Ukrainians Wary of Both Sides

KIEV -- Many Ukrainians would rather not support either side in Russia's conflict with Georgia over its breakaway regions South Ossetia and Abkhazia, a poll showed on Monday.

The poll, conducted by the state-run Institute for Strategic Studies at the end of August, showed that 48.5 percent of those questioned thought a similar conflict could take place in Ukraine and 40.4 percent thought not.

Almost 42 percent said Ukraine should not take sides and the rest were split as to who to support diplomatically -- 20.2 percent said Georgia, 18.3 percent said Russia. Four percent would help Georgia militarily, 2.9 percent would back Russia.

Ukraine has a 17 percent Russian minority, concentrated mainly in the east and the southern Crimean region, where Russia's Black Sea Fleet rents a base at Sevastopol port.
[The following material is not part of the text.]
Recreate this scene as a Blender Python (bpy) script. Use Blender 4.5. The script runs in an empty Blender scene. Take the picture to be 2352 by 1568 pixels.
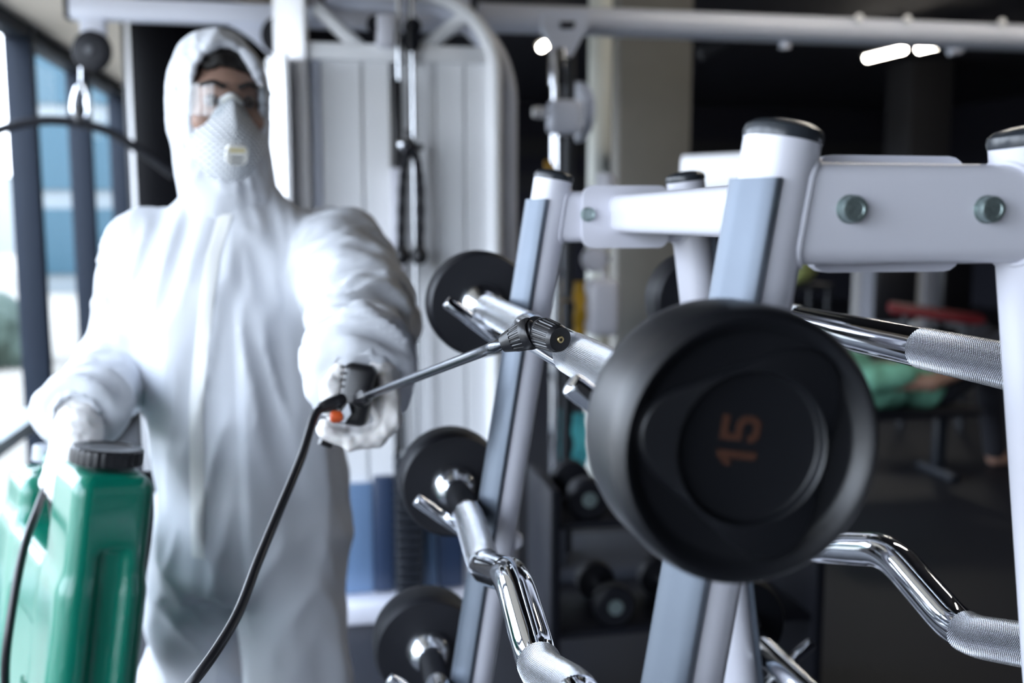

President Viktor Yushchenko showed his support for Georgia by going to Tbilisi while fighting was in progress. Angered that Russia used its Black Sea Fleet for operations against Georgia, he tightened rules for its movement and said the lease would not be extended.

The poll showed that 47.4 percent of Ukrainians questioned felt greater insecurity because of the Georgian conflict, while 38.7 percent said they did not.

A majority -- 57 percent -- said Ukraine would in any case be unable to defend its independence and territorial integrity should it be attacked.

The institute polled 2,011 people in all parts of Ukraine, including the capital and Crimea, between Aug. 21 and 26.